Now if you understand the basics, we can start ignoring the numbers a bit more and just simplify it to a more usable concept. Advantage/disadvantage and punishable. A move where you both recover simultaneously is considered 0 or neutral. Whatever you decide to do will start at the same time and the faster move will win. On advantage "positive/+" your move will start first, and if you use a fast move it will beat out equally quick moves giving you a clean hit. On disadvantage "negative/-" the opposite is true and your opponent will be able to beat you. On VERY bad disadvantage a move might make you recover so slow that the opponent gets a free hit in, "punishing" you for using it. The regular example for this is the shoryuken, which leaves Ryu falling from the sky slowly when it gets blocked. The enemy can have tea and crumpets before you land and still hit you on the way down.

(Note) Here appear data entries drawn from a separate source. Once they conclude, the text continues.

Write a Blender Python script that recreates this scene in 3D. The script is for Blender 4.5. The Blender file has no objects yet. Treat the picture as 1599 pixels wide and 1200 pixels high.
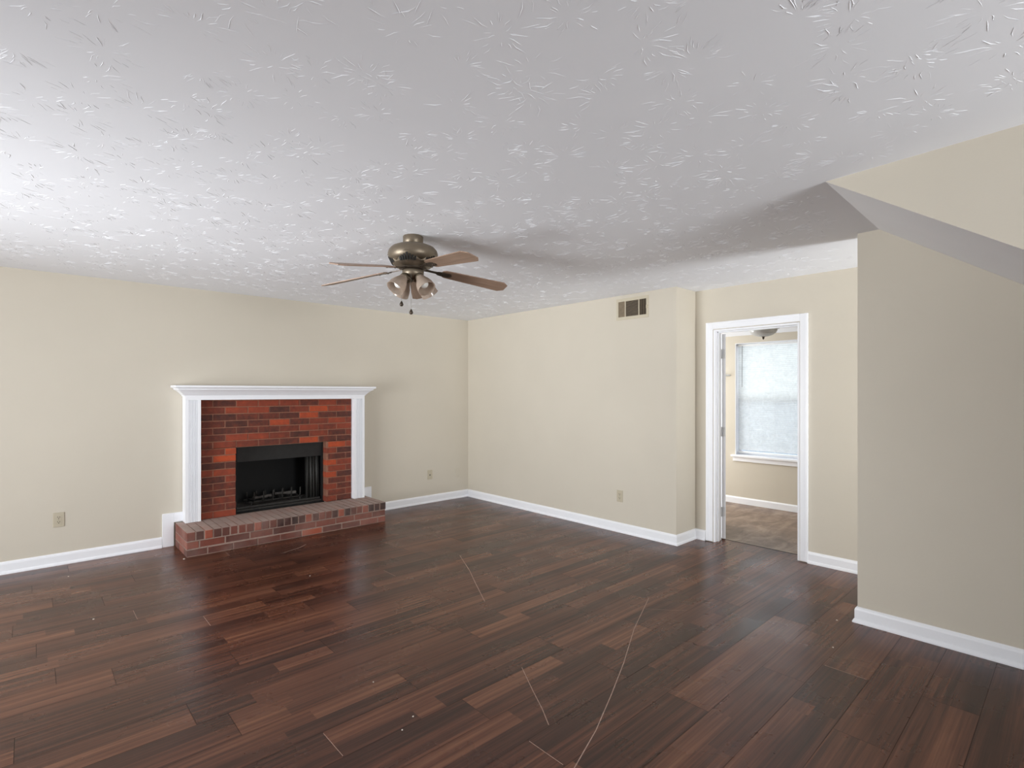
import bpy, math, random
from math import sin, cos, pi, radians as rad
from mathutils import Vector, Matrix
random.seed(7)
S = bpy.context.scene
COL = S.collection
H = 2.44            # living-room ceiling
HK = 2.175          # kitchen ceiling

# ------------------------------------------------------------------ camera
cam_d = bpy.data.cameras.new('camera')
cam_d.sensor_width = 36.0
cam_d.lens = 821.0 / 1599.0 * 36.0
cam_d.shift_y = 13.0 / 1599.0
cam_d.clip_start = 0.02
cam = bpy.data.objects.new('camera', cam_d); COL.objects.link(cam)
cam.location = (0, 0, 1.443)
cam.rotation_euler = (rad(90), 0, math.atan2(0.73672664, 0.67619069) - rad(90))
S.camera = cam

# ------------------------------------------------------------------ world, view
S.view_settings.view_transform = 'Standard'
S.view_settings.look = 'None'
S.view_settings.gamma = 1
S.view_settings.use_curve_mapping = False
S.view_settings.exposure = 0.17
w = bpy.data.worlds.new('world'); S.world = w; w.use_nodes = True
bg = w.node_tree.nodes['Background']
bg.inputs[0].default_value = (0.86, 0.93, 1.0, 1); bg.inputs[1].default_value = 1.0

# ------------------------------------------------------------------ daylight and added fill lamps standing in the window openings
def area(name, loc, rot, sx, sy, power, col=(1, 1, 1), spread=180):
    l = bpy.data.lights.new(name, 'AREA'); l.shape = 'RECTANGLE'; l.size = sx; l.size_y = sy
    l.energy = power; l.color = col; l.spread = rad(spread)
    o = bpy.data.objects.new(name, l); COL.objects.link(o); o.location = loc; o.rotation_euler = rot
    return o
DAY = (0.94, 0.975, 1.0)
# glass door in the side wall (x = -2.8), facing +x: sky, then light thrown up by the ground outside
area('daylight_patio_door', (-2.83, 3.55, 1.06), (0, rad(-90), 0), 1.96, 2.3, 72, DAY, 140)
area('ground_light_patio_door', (-2.86, 3.55, 0.85), (0, rad(-102), 0), 1.5, 2.3, 29, DAY, 68)
# added fill lamps at an unseen back-wall window, facing +y: level, then tilted up
area('fill_lamp_back', (1.8, -3.53, 1.35), (rad(90), 0, 0), 1.5, 1.6, 12, DAY, 160)
area('upward_fill_lamp_back', (1.8, -3.56, 1.25), (rad(116), 0, 0), 1.5, 1.4, 62, DAY, 110)
# hall beyond the stair wall, facing +y
area('daylight_hall_window', (4.4, -1.32, 1.1), (rad(99), 0, 0), 0.8, 1.7, 13, DAY, 150)
area('ground_light_hall_window', (4.4, -1.36, 0.8), (rad(108), 0, 0), 0.8, 1.1, 13, DAY, 80)
# added lamp at an unseen side window to brighten the kitchen, facing -y
area('fill_lamp_kitchen_side', (5.9, 4.93, 1.25), (rad(-90), 0, 0), 1.3, 1.3, 58, DAY)
# daylight outside the kitchen window with the blind, facing -x
area('daylight_kitchen_window', (7.35, 2.6, 1.5), (0, rad(90), 0), 2.0, 1.6, 13, (0.98, 0.99, 1.0))

# ------------------------------------------------------------------ materials
def lin(c):
    c /= 255.0
    return c / 12.92 if c <= 0.04045 else ((c + 0.055) / 1.055) ** 2.4
def rgb(r, g, b): return (lin(r), lin(g), lin(b), 1)
class NT:
    def __init__(s, name):
        s.m = bpy.data.materials.new(name); s.m.use_nodes = True
        s.t = s.m.node_tree; s.b = s.t.nodes['Principled BSDF']; s.out = s.t.nodes['Material Output']
    def n(s, typ, **kw):
        nd = s.t.nodes.new(typ)
        for k, v in kw.items():
            if k.startswith('i_'): nd.inputs[int(k[2:]) if k[2:].isdigit() else k[2:]].default_value = v
            else: setattr(nd, k, v)
        return nd
    def l(s, a, b): s.t.links.new(a, b)
    def coord(s, kind='Object', scale=(1, 1, 1)):
        tc = s.n('ShaderNodeTexCoord'); mp = s.n('ShaderNodeMapping'); mp.inputs['Scale'].default_value = scale
        s.l(tc.outputs[kind], mp.inputs[0]); return mp.outputs[0]
    def noise(s, vec, scale, detail=3, rough=0.55, dist=0):
        nd = s.n('ShaderNodeTexNoise'); nd.inputs['Scale'].default_value = scale; nd.inputs['Detail'].default_value = detail
        nd.inputs['Roughness'].default_value = rough; nd.inputs['Distortion'].default_value = dist
        if vec is not None: s.l(vec, nd.inputs['Vector'])
        return nd.outputs[0]
    def ramp(s, fac, stops):
        nd = s.n('ShaderNodeValToRGB'); e = nd.color_ramp.elements
        while len(e) < len(stops): e.new(0.5)
        for el, (p, c) in zip(e, stops): el.position = p; el.color = c
        s.l(fac, nd.inputs[0]); return nd.outputs[0]
    def math(s, op, a, b=None):
        nd = s.n('ShaderNodeMath', operation=op)
        for i, x in enumerate((a, b)):
            if x is None: continue
            if isinstance(x, (int, float)): nd.inputs[i].default_value = x
            else: s.l(x, nd.inputs[i])
        return nd.outputs[0]
    def mix(s, fac, a, b, mode='MIX'):
        nd = s.n('ShaderNodeMix', data_type='RGBA', blend_type=mode)
        for sock, x in ((nd.inputs[0], fac), (nd.inputs[6], a), (nd.inputs[7], b)):
            if isinstance(x, (int, float, tuple)): sock.default_value = x
            else: s.l(x, sock)
        return nd.outputs[2]
    def bump(s, h, strength, dist=0.01):
        nd = s.n('ShaderNodeBump'); nd.inputs['Strength'].default_value = strength; nd.inputs['Distance'].default_value = dist
        s.l(h, nd.inputs['Height']); s.l(nd.outputs[0], s.b.inputs['Normal'])
    def set(s, **kw):
        for k, v in kw.items():
            k = k.replace('_', ' ')
            if isinstance(v, (int, float, tuple)): s.b.inputs[k].default_value = v
            else: s.l(v, s.b.inputs[k])
        return s

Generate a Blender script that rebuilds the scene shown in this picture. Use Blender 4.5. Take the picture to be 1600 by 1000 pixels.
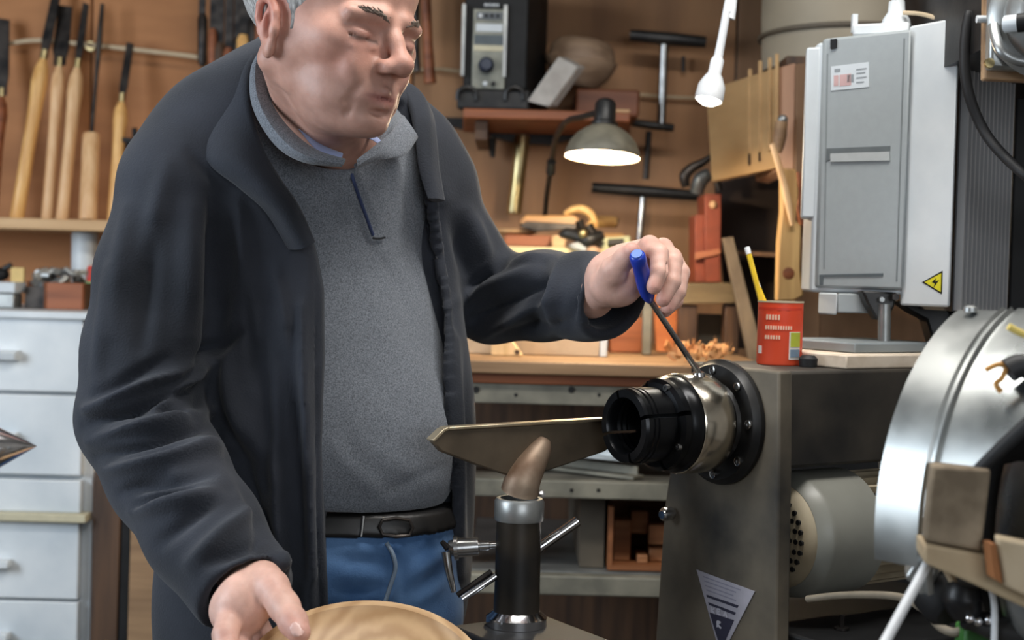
import bpy, bmesh, math, random
import numpy as np
from mathutils import Vector, Matrix, Quaternion
random.seed(7); np.random.seed(7)
scene = bpy.context.scene
COL = scene.collection
for o in list(bpy.data.objects): bpy.data.objects.remove(o)
# ------------------------------------------------------------------ camera
FPX = 50/36*1600
CAMZ = 1.30; PITCH = math.radians(1.8); ROLL = math.radians(1.5)
cd = bpy.data.cameras.new('camera'); cam = bpy.data.objects.new('camera', cd); COL.objects.link(cam)
cd.lens = 50; cd.sensor_width = 36; cd.clip_start = 0.02
cam.matrix_world = (Matrix.Translation((0,0,CAMZ)) @ Matrix.Rotation(math.radians(90)-PITCH, 4, 'X')
                    @ Matrix.Rotation(ROLL, 4, 'Z'))
scene.camera = cam
cd.dof.use_dof = True; cd.dof.focus_distance = 1.62; cd.dof.aperture_fstop = 5.0
CR = cam.matrix_world.to_3x3()
def ray(px, py):
    return CR @ Vector(((px-800)/FPX, (500-py)/FPX, -1))
def P(px, py, Y):                      # point seen at a photograph pixel, at distance Y into the room
    r = ray(px, py); s = Y/r.y
    return Vector((r.x*s, Y, CAMZ+r.z*s))
def PZ(px, py, z):                     # point seen at a pixel, at height z
    r = ray(px, py); s = (z-CAMZ)/r.z
    return Vector((r.x*s, r.y*s, z))
CRn = np.array(CR)
def to_px(v):                          # (n,3) world -> pixels
    q = (v-np.array([0,0,CAMZ])) @ CRn
    return 800-FPX*q[:,0]/q[:,2], 500+FPX*q[:,1]/q[:,2]
# ------------------------------------------------------------------ world, lights, exposure
w = bpy.data.worlds.new('world'); scene.world = w; w.use_nodes = True
w.node_tree.nodes['Background'].inputs[0].default_value = (.75,.86,1,1)
w.node_tree.nodes['Background'].inputs[1].default_value = 0.6
def area(name, loc, target, sx, sy, power, color):
    l = bpy.data.lights.new(name, 'AREA'); l.shape = 'RECTANGLE'; l.size = sx; l.size_y = sy
    l.energy = power; l.color = color
    o = bpy.data.objects.new(name, l); COL.objects.link(o); o.location = loc
    o.rotation_euler = (Vector(target)-Vector(loc)).to_track_quat('-Z','Y').to_euler()
    return o
area('window_daylight', (-2.3,0.9,1.75), (0.3,1.9,1.15), 1.2, 1.1, 50, (.80,.90,1.0))
area('window_daylight_front', (1.0,-1.9,1.75), (0.2,2.2,1.2), 1.9, 1.2, 30, (.90,.95,1.0))
area('ceiling_tube_light', (0.35,1.35,2.50), (0.35,1.5,0), 1.3, 0.2, 26, (1.0,.97,.92))
vs = scene.view_settings
vs.view_transform = 'Standard'; vs.look = 'None'; vs.gamma = 1; vs.use_curve_mapping = False
vs.exposure = 0.15
# ------------------------------------------------------------------ materials
def srgb(r,g,b):
    f = lambda c: (c/255/12.92 if c/255 <= .04045 else ((c/255+.055)/1.055)**2.4)
    return (f(r),f(g),f(b),1)
def new_mat(name):
    m = bpy.data.materials.new(name); m.use_nodes = True
    nt = m.node_tree; b = nt.nodes['Principled BSDF']
    return m, nt, b
def ramp(nt, stops):
    r = nt.nodes.new('ShaderNodeValToRGB'); e = r.color_ramp.elements
    while len(e) < len(stops): e.new(.5)
    for i,(p,c) in enumerate(stops): e[i].position = p; e[i].color = c
    return r
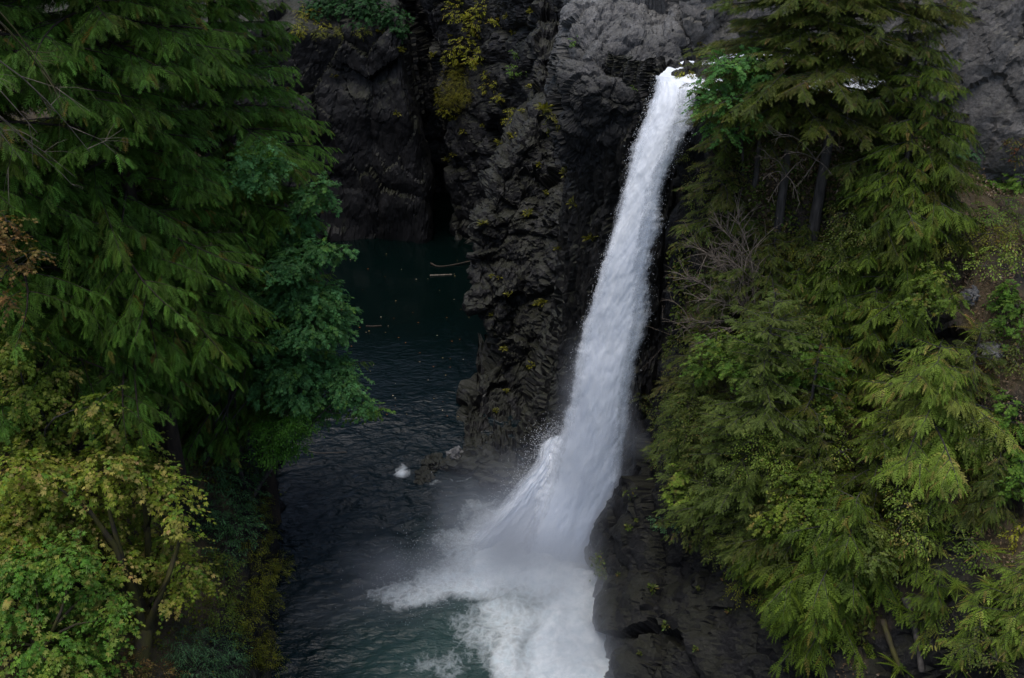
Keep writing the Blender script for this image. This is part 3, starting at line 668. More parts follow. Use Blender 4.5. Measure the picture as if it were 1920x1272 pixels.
def conifer(H, zc, R0, nb, kind, P, seed, taper=.75, droop=.28, gaps=.12, lean=(0, 0), fsize=1.0):
    """local meshes (crown, trunk) of a conifer with its base at the origin"""
    g = np.random.default_rng(seed); Lf, Wd = Leaves(), Wood()
    zz = np.linspace(-.6, H * .985, 9); ln = np.array(lean)
    tp = np.stack([ln[0] * (zz / H) ** 1.3 * np.sign(zz + 1e-6) if False else ln[0] * np.clip(zz / H, 0, 1) ** 1.3, ln[1] * np.clip(zz / H, 0, 1) ** 1.3, zz], -1)
    tr = np.clip(.013 * H + .03, .04, .5)
    Wd.tube(tp, tr * (1 - .93 * np.clip(zz / H, 0, 1)) + .012, 8)
    az = 0
    for i in range(nb):
        q = ((i + g.random() * .9) / nb) ** 1.12
        h = zc + (H * .985 - zc) * q
        az += 2.4 + g.normal(0, .35)
        L = (R0 * (1 - q) ** taper * (.45 + .72 * g.random()) * (1 + .22 * math.sin(az * 1.0 + seed) + .15 * math.sin(q * 23 + seed)) + .12 + .02 * H * .3)
        if g.random() < gaps: L *= .5
        ca, sa = math.cos(az), math.sin(az)
        k = 7; s_ = np.linspace(0, 1, k)
        rise = .28 * q - .05 + g.normal(0, .07)
        swing = g.normal(0, .18)
        r_ = L * s_; zz_ = h + L * (rise * s_ - droop * (1.15 - q * .5) * s_ ** 2 + .22 * droop * s_ ** 3)
        tx, ty = ln * np.clip(h / H, 0, 1) ** 1.3
        lat = swing * L * s_ ** 2
        bp = np.stack([tx + ca * r_ - sa * lat, ty + sa * r_ + ca * lat, zz_], -1)
        Wd.tube(bp, np.linspace(.010 + .012 * L, .006, k), 4)
        axes = [(bp, L, .12)]
        for m_ in range(min(5, int(1.2 + L * .95)) if L > .6 else 0):
            s0 = g.uniform(.2, .8); k0 = int(s0 * (k - 1)); o_ = bp[k0] + (bp[min(k0 + 1, k - 1)] - bp[k0]) * (s0 * (k - 1) - k0)
            dz = nrmz(bp[min(k0 + 1, k - 1)] - bp[k0]); an = (1 if m_ % 2 else -1) * g.uniform(R(28), R(58)); l2 = L * (1 - s0) * g.uniform(.6, 1.0) + .22
            dh = np.array([dz[0] * math.cos(an) - dz[1] * math.sin(an), dz[0] * math.sin(an) + dz[1] * math.cos(an), dz[2] * .5 + g.uniform(-.1, .25)])
            t_ = np.linspace(0, 1, k)[:, None]; ap = o_ + dh * l2 * t_ - np.array([0, 0, 1.]) * l2 * (droop * .9 + .15) * t_ ** 2 + np.array([0, 0, 1.]) * .12 * l2 * t_ ** 3
            axes.append((ap, l2, .06)); Wd.tube(ap, np.linspace(.007 + .006 * l2, .004, k), 3)
        bcol = pal(1, P[0], .16, P[1], g)
        for bp_, L_, s00 in axes:
            bd = nrmz(np.gradient(bp_, axis=0))
            if kind == 'cedar':
                nf = int(4 + (7.5 if H > 9 else 12) * L_); T = T_CEDAR if H > 9 else T_CEDAR_L
                ss = np.linspace(s00, 1.0, nf) + g.normal(0, .02, nf); ss = ss.clip(0, 1); sz = (.34 + .11 * min(L, 4)) * (1.2 - .55 * ss) * (.65 + .6 * g.random(nf))
                ang = np.where(np.arange(nf) % 2, 1, -1) * (R(64) - R(28) * ss) * (.75 + .45 * g.random(nf)); pitch = -.20 - .34 * g.random(nf) - .2 * g.random()
                roll = g.normal(0, .4, nf)
            else:
                nf = int(5 + 14 * L_); T = T_FIR
                ss = np.sort(g.uniform(s00, 1.0, nf)); sz = (.26 + .24 * g.random(nf)) * (.62 + .14 * min(L, 3)) * (1.1 - .3 * ss)
                ang = np.where(np.arange(nf) % 2, 1, -1) * (R(62) - R(25) * ss) * (.75 + .4 * g.random(nf)); pitch = -.12 - .3 * g.random(nf)
                roll = g.normal(0, .6, nf)
            ss[-1] = 1; ang[-1] = 0
            f = ss * (k - 1); a_ = np.clip(f.astype(int), 0, k - 2); fr = (f - a_)[:, None]
            pos = bp_[a_] * (1 - fr) + bp_[a_ + 1] * fr; d0 = bd[a_]
            c_, s2 = np.cos(ang), np.sin(ang)
            d = np.stack([d0[:, 0] * c_ - d0[:, 1] * s2, d0[:, 0] * s2 + d0[:, 1] * c_, d0[:, 2] * .5 + pitch], -1)
            side = np.cross(d, np.array([0, 0, 1.])); up = np.array([0, 0, 1.]) * np.cos(roll)[:, None] + nrmz(side) * np.sin(roll)[:, None]
            col = pal(nf, P[0], .18, P[1], g) * .6 + (bcol * .6 + .4 * pal(1, P[0], .2, P[1], g)) * .4
            Lf.add(T, pos, d, up, sz * fsize, col)
    return Lf, Wd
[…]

So as a beginner, one thing you can try and do (this will lose you games first, win you games later). Is just to try and light punch after anything you or the opponent does. This will give you a decent indication of who is at advantage after something so you can adjust what you want to do. If you get hit a lot trying to punch, the opponent is almost certainly at advantage and you should start blocking there instead. If your punch lands a lot you are maybe on advantage or neutral and can experiment with starting your offense from there. This isn't entirely foolproof because humans are humans and don't time attacks perfectly, so some of the information you get won't be 100% accurate. But good enough to be usable for a start, you can always adjust later if stronger opponents with better timing start correcting some assumptions.

If you pay attention to advantage or disadvantage in it's most basic form and just try to understand when it's your turn to attack or defend. You can develop an understanding for the flow of a match much faster. It'll definitely help.

Two smaller tips to conclude. Get a friend that's also new and play each other. Just experiment and mess around and you will find cool stuff while also practicing the inputs and execution of the game without getting ruined. Getting past the initial hump of feeling like everything is difficult and takes too much concentration is a lot easier if your partner has the same concerns, so you can move past it together. And the last tip is the eternal one that you will work on forever (I know I still do for sure). That's anti airing. Finding what attacks you have to hit someone out of a jump or aerial attack and then doing it. Sounds simple, but it's actually incredibly difficult and nuanced. You will probably never be perfect at it, no one really is. Doesn't mean you shouldn't try though. Stopping people from jumping at you is massively helpful. It'll actually win you rounds outright in the long run if you can get one or two anti airs in.

TLDR: I know not everyone no one likes wall of texts, but this was the shortest I could muster. If you understand what I attempted to explain, it'll help you look at the game from a less confusing angle. Kinda the first step into seeing the matrix I suppose. I think this post is useful against AI as well, but it's more to create a foundation to work off of for playing against people.